Peatland forests in Indonesia's Central Kalimantan province. Nanang Sujana, CIFOR

New center begins ‘corrective era’ for peatlands

ITPC launches in Indonesia
09 November 2018

“Peatlands have been researched since the 1960s, but why is it that every time there is fire, it seems like [the government] is overwhelmed? Are research results not being implemented well?”

“The discourse goes only as far as mitigation. Prevention has not been discussed much, and only cultivation is discussed – not restoration.”

“Are there no fire prediction systems in place?”

Indonesian journalists and witnesses of the ongoing disasters from peatland burning echoed concerns about the vital ecosystems ahead of the launch of the International Tropical Peatland Center (ITPC) in Jakarta on 30 October 2018.

After being announced earlier this year, the ITPC was founded by a trio of member states home to some of the world’s most important peatland landscapes – Indonesia, the Republic of Congo and the Democratic Republic of Congo (DRC) – alongside international partners seeking to protect and manage these landscapes through research and science-based practice.

Country delegates and partner representatives visit the new ITPC in Bogor, Indonesia. Ricky Martin, CIFOR

The carbon sinks of peatlands, found in more than 80 countries, are estimated to store up to 40 percent of global carbon emissions in their soil of decayed plant matter (peat), despite covering just 3 percent of the world’s land area. South America was long believed to hold the largest volume of tropical peat in the world, until in 2017 an area of 145,500 square kilometers of peatlands was discovered in the Congo Basin’s Cuvette Centrale, having sat virtually undisturbed for more than 10,000 years.

The environmental benefits of these landscapes stretch far, from nurturing rich biodiversity to regulating water and controlling pollution. Yet, peatlands remain low on policy agendas, and their ecology is still poorly understood. Regarded as unproductive, they are often targeted for clearing and cultivation, releasing the huge amounts of carbon they store in the process.

Alongside head of the United Nations Environment Programme (UNEP) Erik Solheim and representatives from partners including the Food and Agriculture Organization of the UN and the Center for International Forestry Research, delegates from the Congos came to Indonesia for the launch, cementing an interim secretariat while the center works to open its doors in Bogor, a city neighboring Jakarta, within a year. The visit also served to share Indonesia’s ongoing efforts to improve its peatland management.

At the launch of the ITPC in Jakarta in October 30, Indonesia’s Minister of Environment and Forestry Siti Nurbaya Bakar acknowledged that this “present era can be labeled as the corrective era.”

Beginning in the 1970s, Indonesia’s peatlands have been used extensively as grounds for timber plantations and agricultural estates, which alongside climate change have led to the drying of peatlands, resulting in flames that spread beyond control when traditional burning methods are used to clear land.

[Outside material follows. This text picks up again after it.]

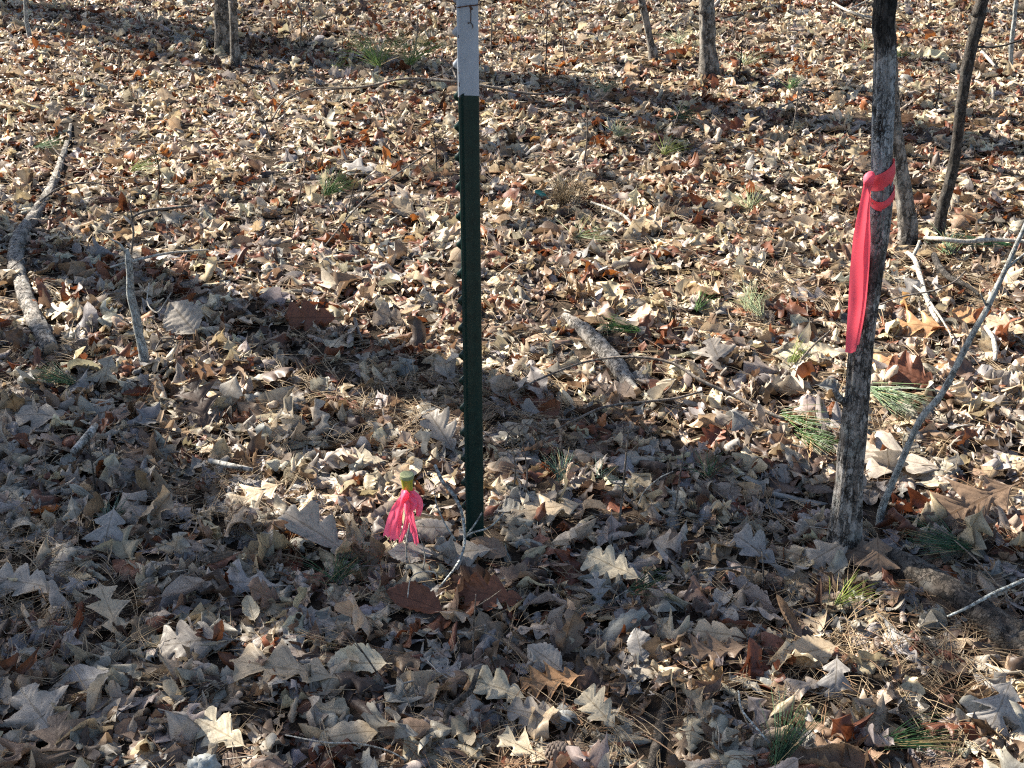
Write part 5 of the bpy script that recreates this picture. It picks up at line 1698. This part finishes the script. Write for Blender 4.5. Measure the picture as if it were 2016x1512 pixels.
def make_shade_trees():  # added unseen trees, crown leaves placed along sun rays to form the ground shade
    """crowns that hold their leaves where the photograph's ground is shaded"""
    r = np.random.RandomState(12)
    st = 0.034
    xs, ys = np.meshgrid(np.arange(-3.4, 3.4, st), np.arange(1.2, 8.6, st))
    xs, ys = xs.ravel(), ys.ravel()
    px, py = to_px(xs, ys, 0.0)
    ok_ = (px > -420) & (px < 2450) & (py > -40) & (py < 1720)
    xs, ys, px, py = xs[ok_], ys[ok_], px[ok_], py[ok_]
    den = shade_at(px, py)
    # patches drawn out along the sun's direction
    u = xs * SDIR[0] + ys * SDIR[1]
    v = -xs * SDIR[1] + ys * SDIR[0]
    n = 0.62 * fbm(u * 3.0 + 31, v * 5.5 + 17, 0.3, 2) + 0.38 * vnoise(u * 13 + 3, v * 15 + 9, 0.7)
    rank = np.argsort(np.argsort(n)) / len(n)
    cov = rank < np.clip((den - 0.04) / 0.96, 0, 1) ** 1.2
    for gx, gy, gh, gr, gp in OPENINGS:
        q = G(gx, gy, gh)[:2] + SDIR * gh / TAN_EL
        cov &= ~((np.hypot(xs - q[0], ys - q[1]) < gr) & (r.rand(len(xs)) < gp))
    xs, ys = xs[cov], ys[cov]
    rows = []
    for rep in range(2):
        h = r.uniform(3.2, 5.4, len(xs))
        x = xs + r.normal(0, 0.012, len(xs)) - SDIR[0] * h / TAN_EL
        y = ys + r.normal(0, 0.012, len(xs)) - SDIR[1] * h / TAN_EL
        rows.append(np.stack([x, y, h], -1))
    C = np.concatenate(rows)
    # keep every leaf out of the camera's own sight
    dep = C[:, 1] * CP - (C[:, 2] - CAM_H) * SP
    sx, sy = to_px(C[:, 0], C[:, 1], C[:, 2])
    C = C[~((dep > 0) & (sx > -150) & (sx < 2166) & (sy > -120) & (sy < 1640))]
    feet = [(-6.2, 6.0), tuple(BAND_FOOT)]
    labs = ["leafy tree out to the left shading the nearest leaves", "leafy tree beyond the far edge dappling the distant leaves"]
    own = np.argmin([np.hypot(C[:, 0] - fx, C[:, 1] - fy) for fx, fy in feet], 0)
    for k, (fx, fy) in enumerate(feet):
        c = C[own == k]
        if not len(c):
            continue
        org = np.array([fx, fy, 0.0])
        t = empty("leafy_tree", org)
        tag(t, labs[k], "tree")
        trunk = [[fx, fy, -0.2, 0.09], [fx + 0.04, fy, 1.8, 0.075], [fx, fy + 0.05, 3.8, 0.05], [fx, fy, 6.0, 0.015]]
        pieces = [tube(trunk, 18, 0.08, (2, 8), n=50)]
        key = np.floor(c / 1.1).astype(int)
        for u_ in np.unique(key, axis=0):
            q = c[(key == u_).all(1)].mean(0)
            zb = min(max(q[2] - 0.7, 2.4), 5.5)
            b = np.array([fx, fy, zb])
            m_ = (b + q) / 2 + r.normal(0, 0.08, 3)
            pieces.append(tube([[*b, 0.012], [*m_, 0.007], [*q, 0.002]], 6, n=12))
        part_mesh("trunk", pieces, M_BARK2, t, org)
        m = len(c)
        L = r.uniform(0.040, 0.060, m)
        a = r.uniform(0, 6.283, m)
        nrm = np.array([-SHX, -SHY, TAN_EL])
        nrm = nrm / np.linalg.norm(nrm) + r.normal(0, 0.35, (m, 3))
        nrm /= np.linalg.norm(nrm, axis=1, keepdims=True)
        e1 = np.cross(nrm, np.stack([np.cos(a), np.sin(a), np.zeros(m)], -1))
        e1 /= np.linalg.norm(e1, axis=1, keepdims=True) + 1e-9
        e2 = np.cross(nrm, e1)
        pts = [(-.5, 0, 0), (-.15, .33, .05), (.2, .30, .04), (.55, 0, -.06), (.2, -.30, .04), (-.15, -.33, .05)]
        V = np.stack([c + (e1 * p0 + e2 * p1 + nrm * p2) * L[:, None] for p0, p1, p2 in pts], 1).reshape(-1, 3) - org
        i0 = np.arange(m)[:, None] * 6
        F = np.concatenate([i0 + np.array([[0, 1, 2, 3]]), i0 + np.array([[0, 3, 4, 5]])])
        mesh_np("crown", V, [F], M_CROWN, t, smooth=False)


make_shade_trees()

In 1982, the first of a series of disastrous fires spread through Indonesia’s West Kalimantan province, followed by more in 1997 that impacted Danau Sentarum National Park, one of the world’s most biodiverse lake systems. Disaster broke out again in 2015, with haze affecting the lives of hundreds of thousands around the region, and in July this year, disrupting the Asian Games being hosted in the capital.

On a field trip to Kalimantan’s peatland ecosystems during the center’s launch. Ricky Martin, CIFOR

The Indonesia government has made concerted efforts to correct this burning course, including putting in place strict regulations on existing concessions; restoring damaged landscapes; and working with local communities to prevent fire and encourage sustainable management through the ‘3R’ approach: rewetting, revegetation and revitalization.

“The causes of peat fire are mostly anthropogenic,” said Dr. Hesti Lestari Tata, senior researcher with the Indonesian Forestry and Environmental Research Development and Innovation Agency (FOERDIA). “Restoring peatland to its natural state needs a longer process compared to the same efforts on mineral land. In peatlands, you have to restore its hydrology first before its vegetation. You cannot just plant to restore.”

The ITPC will carry out and disseminate scientific research to support policy development, as well as provide capacity building and technical services. In 2019, the center plans to begin research on peatland management in Indonesia, the DRC, the Republic of Congo and Peru.

“In general, we realize that our research in peatlands is still limited to the biodiversity, silviculture and social aspects of peat ecosystems, while [research about] the hydrology aspect is limited to river catchment areas,” said Dr Tata.

Professor Simon Lewis from the University of Leeds, who co-led the research team that discovered the Cuvette Centrale peatlands, said that there is a lot that can be learned from Indonesia’s experience with peatlands.

“[We need] more South-South collaboration with Indonesia, which obviously knows a lot about its own peatlands in terms of science and monitoring,” he said. “Some of those monitoring technologies could be transferred to the Congo to help understand.

“The big research question for the Congo Basin is to understand how this peatland functions. We need to have the data on the carbon flows, the data on water flows and the fluxes of greenhouse gases.”

This, he said, can help scientists, policymakers, and land users understand how the region operates. Models can then be built of how to best manage and develop these landscapes, observed on computers before implemented in the field to see the impacts.

Then, “we can avoid many of the mistakes we made in the past.”